Já sobre o epiteto de "tigre de papel" usado por Trump para achincalhar os russos, a resposta foi, claramente, irónica e veio directamente do Kremlin, pelo seu porta-voz, Dmitri Peskov, que lembrou que a Rússia é comummente vista como "o urso" e não como "tigre", assim como os EUA são uma águia e não outro qualquer pássaro.
Peskov, citado pela RT, a partir de uma entrevista a outro media russo, o RBK, recusou a ideia de a Rússia ser um tigre de papel, que é sim um urso e que "não há ursos de papel", garantindo ao norte-americano que "a Rússia é mesmo um verdadeiro urso".
Nessa entrada na Truth Social, o Presidente dos EUA deixou ainda uma bizarra referência sobre ter apenas há duas semanas percebido a plenitude dos efeitos da guerra nas economias russa e ucraniana e defendeu, por isso, que Moscovo com "sérios problemas" e que não vai conseguir aguentar muito mais a actual toada na frente de combate.
Peskov, admitindo alguns problemas na economia russa, assevera a sua resiliência e capacidade para suprir as necessidades do conflito, contra-atacando Trump apelidando-o de "um businessman" e que, como tal, está "apenas a tentar convencer o resto do mundo a comprar o gás e o crude americanos" mais caros e não os russos, mais baratos...
Mas, voltando à diplomacia sentada à mesa e não a passear pelo zoológico, em Nova Iorque, o ministro Sergei Lavrov e o secretário de Estado Marco Rubio, que, recorde-se, também é conselheiro de segurança de Trump, segundo os russos, comprometeram-se a manter o diálogo construtivo e permanente entre as diplomacias de Washington e de Moscovo, procurando avançar na normalização das relações que chegaram a "zero" na Administração Biden.

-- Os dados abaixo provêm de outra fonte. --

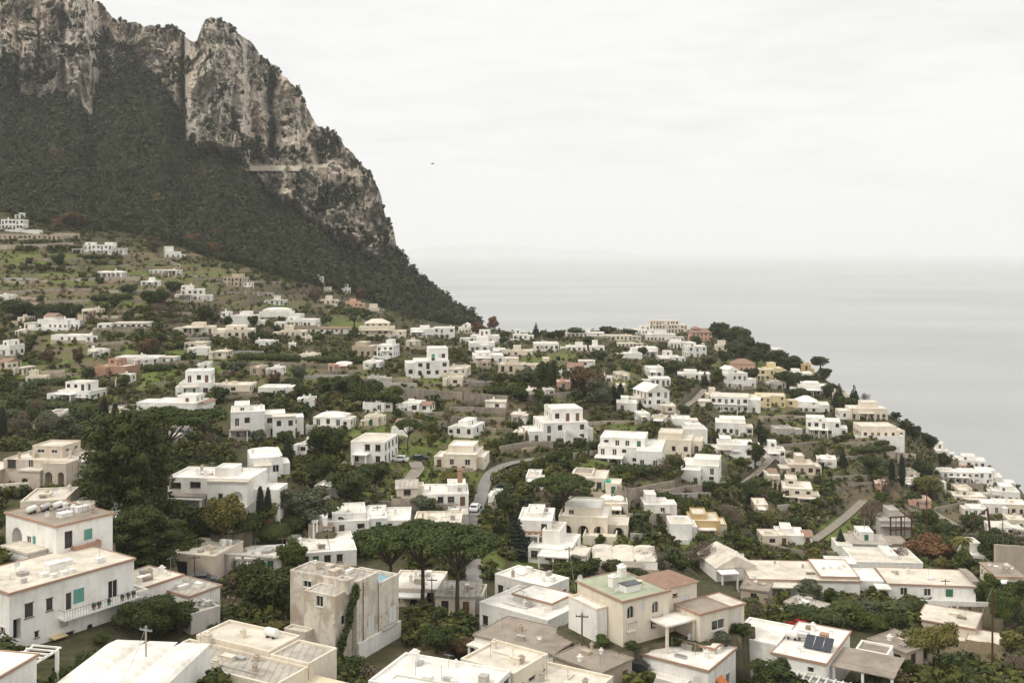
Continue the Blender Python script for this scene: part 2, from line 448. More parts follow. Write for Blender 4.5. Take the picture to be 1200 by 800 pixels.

Já os americanos, mais parcos em palavras na síntese publicada sobre este encontro, reiteraram "a determinação do Presidente Trump em parar a matança" na Ucrânia e a necessidade de Moscovo dar mais firmes e ousados passos para permitir o fim das hostilidades.
O site da RT admite que ocorreu uma ligeira mudança de atitude de Trump face ao que estava acordado após o encontro com Putin no Alasca, que aconteceu após o encontro de ontemem Nova Iorque com Zelensky, mas cita de novo Lavrov onde este enfatiza que a Rússia mantém o empenho em manter a "linha definida" pelos dois Presidentes no seu encontro de 15 de Agosto, onde ambos admitiram ser fundamental analisar as causas profundas para a guerra na Ucrânia.
Com este encontro e as declarações de um e do outro lado percebe-se claramente que os russos estão a desvalorizar as declarações de Trump após a reunião com Zelensky e apostam tudo em manter o fio narrativo após o histórico encontro no Alasca, sendo que em Washington, devido às rápidas alterações da postura de Trump, parece difícil, senão mesmo impossível, definir um alicerce sólido para assentar a normalização das relações com a Rússia.